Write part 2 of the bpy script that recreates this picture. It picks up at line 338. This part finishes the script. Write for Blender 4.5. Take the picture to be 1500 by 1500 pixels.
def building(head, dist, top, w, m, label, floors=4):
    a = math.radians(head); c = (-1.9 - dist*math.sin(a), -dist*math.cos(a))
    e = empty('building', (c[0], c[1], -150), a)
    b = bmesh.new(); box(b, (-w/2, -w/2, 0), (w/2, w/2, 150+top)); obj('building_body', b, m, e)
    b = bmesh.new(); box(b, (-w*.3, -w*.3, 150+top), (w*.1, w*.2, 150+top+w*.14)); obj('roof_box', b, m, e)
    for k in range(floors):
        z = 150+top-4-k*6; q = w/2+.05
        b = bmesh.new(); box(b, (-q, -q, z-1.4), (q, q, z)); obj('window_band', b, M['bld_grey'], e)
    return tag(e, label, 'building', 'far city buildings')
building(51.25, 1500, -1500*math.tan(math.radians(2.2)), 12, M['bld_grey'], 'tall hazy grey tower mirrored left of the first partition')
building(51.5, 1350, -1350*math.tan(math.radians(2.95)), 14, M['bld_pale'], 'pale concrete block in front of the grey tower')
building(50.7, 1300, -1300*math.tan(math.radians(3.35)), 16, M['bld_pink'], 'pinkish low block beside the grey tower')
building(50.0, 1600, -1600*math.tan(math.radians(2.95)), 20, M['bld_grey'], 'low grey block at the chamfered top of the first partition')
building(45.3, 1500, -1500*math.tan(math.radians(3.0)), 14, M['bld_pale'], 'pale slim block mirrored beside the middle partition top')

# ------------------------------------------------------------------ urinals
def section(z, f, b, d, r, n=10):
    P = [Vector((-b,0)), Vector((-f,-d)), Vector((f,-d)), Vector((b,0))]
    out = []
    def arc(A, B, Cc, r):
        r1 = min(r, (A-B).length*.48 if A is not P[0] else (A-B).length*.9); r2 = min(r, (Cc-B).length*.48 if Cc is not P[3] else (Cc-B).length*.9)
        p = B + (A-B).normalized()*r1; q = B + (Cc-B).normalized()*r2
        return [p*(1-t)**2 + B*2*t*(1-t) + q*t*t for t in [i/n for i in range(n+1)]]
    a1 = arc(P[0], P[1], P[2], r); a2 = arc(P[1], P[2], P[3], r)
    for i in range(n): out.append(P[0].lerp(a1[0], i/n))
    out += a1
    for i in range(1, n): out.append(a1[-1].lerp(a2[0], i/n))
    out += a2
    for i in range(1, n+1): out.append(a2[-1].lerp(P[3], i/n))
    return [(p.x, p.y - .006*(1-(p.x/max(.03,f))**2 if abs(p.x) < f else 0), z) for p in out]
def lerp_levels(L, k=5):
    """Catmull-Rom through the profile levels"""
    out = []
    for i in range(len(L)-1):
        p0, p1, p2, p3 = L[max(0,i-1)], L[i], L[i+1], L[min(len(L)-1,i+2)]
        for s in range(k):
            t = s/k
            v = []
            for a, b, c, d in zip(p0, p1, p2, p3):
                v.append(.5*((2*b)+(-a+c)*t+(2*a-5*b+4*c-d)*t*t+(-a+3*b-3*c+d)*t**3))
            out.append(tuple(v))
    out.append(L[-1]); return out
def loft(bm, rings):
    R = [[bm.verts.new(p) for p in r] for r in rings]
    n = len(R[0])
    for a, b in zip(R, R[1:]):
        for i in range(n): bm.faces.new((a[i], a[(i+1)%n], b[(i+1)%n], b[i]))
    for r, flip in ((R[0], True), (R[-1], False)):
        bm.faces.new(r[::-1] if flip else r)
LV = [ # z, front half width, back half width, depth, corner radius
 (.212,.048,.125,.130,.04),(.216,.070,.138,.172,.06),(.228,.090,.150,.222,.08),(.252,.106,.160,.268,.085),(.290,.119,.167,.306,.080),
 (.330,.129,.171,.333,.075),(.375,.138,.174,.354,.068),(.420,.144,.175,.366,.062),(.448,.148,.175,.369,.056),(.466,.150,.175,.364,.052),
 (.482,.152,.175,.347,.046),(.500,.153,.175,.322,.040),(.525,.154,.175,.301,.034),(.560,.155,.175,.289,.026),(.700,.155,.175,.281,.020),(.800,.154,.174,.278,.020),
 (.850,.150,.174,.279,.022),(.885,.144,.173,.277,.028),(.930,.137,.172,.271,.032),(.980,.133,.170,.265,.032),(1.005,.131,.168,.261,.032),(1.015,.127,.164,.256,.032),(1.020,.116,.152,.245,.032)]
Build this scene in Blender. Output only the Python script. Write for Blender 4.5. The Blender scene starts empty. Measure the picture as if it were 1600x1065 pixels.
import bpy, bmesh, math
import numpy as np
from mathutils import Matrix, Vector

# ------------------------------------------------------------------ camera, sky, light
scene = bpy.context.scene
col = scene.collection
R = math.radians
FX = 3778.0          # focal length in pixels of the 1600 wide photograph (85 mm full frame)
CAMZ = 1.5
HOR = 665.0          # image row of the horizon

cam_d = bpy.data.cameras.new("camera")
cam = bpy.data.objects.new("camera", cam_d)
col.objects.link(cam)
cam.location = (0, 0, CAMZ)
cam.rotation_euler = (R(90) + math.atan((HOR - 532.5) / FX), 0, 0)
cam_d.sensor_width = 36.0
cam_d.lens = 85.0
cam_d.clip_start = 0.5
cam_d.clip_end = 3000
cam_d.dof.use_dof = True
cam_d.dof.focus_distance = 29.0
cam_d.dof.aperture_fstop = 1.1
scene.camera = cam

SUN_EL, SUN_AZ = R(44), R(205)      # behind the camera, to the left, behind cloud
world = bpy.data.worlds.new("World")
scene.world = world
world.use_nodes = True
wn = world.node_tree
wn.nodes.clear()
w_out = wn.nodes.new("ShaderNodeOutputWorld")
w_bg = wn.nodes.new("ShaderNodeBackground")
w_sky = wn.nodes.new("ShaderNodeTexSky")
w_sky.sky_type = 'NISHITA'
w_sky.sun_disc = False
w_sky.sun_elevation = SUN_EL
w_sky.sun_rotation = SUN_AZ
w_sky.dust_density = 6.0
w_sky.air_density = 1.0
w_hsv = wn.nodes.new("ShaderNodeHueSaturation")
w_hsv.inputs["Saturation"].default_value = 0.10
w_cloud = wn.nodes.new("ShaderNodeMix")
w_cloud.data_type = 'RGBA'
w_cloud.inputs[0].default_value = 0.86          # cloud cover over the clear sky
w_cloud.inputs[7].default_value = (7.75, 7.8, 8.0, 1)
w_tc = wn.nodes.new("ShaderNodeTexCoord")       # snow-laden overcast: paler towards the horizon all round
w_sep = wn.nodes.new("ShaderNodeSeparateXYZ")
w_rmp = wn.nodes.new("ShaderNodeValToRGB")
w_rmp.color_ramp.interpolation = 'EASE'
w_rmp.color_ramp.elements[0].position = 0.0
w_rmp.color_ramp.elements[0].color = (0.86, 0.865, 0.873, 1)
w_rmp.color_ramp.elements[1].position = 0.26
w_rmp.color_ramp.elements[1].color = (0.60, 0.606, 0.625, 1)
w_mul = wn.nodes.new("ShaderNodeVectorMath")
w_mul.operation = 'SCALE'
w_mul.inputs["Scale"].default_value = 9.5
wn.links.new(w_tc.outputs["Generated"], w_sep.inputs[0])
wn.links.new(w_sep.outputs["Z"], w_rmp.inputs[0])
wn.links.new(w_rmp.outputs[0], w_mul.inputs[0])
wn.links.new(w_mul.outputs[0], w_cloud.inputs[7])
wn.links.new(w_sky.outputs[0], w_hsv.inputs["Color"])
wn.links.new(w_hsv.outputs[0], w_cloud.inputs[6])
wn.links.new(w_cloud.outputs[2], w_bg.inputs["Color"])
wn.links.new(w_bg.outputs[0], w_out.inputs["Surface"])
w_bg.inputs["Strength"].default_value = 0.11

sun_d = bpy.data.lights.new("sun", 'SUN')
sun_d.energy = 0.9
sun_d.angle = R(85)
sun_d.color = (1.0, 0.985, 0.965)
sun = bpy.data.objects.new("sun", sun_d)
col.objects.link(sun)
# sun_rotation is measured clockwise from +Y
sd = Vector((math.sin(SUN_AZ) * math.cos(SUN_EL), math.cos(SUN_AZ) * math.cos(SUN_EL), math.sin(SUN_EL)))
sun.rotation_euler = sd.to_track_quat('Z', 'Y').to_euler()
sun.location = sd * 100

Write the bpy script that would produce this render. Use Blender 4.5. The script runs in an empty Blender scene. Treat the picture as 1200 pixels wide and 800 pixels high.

What to work on – From the records above, print exactly the lines that run from the line with "Build this scene" to the line with "from mathutils import Matrix, Vector", inclusive.

Result –
Build this scene in Blender. Output only the Python script. Write for Blender 4.5. The Blender scene starts empty. Measure the picture as if it were 1600x1065 pixels.
import bpy, bmesh, math
import numpy as np
from mathutils import Matrix, Vector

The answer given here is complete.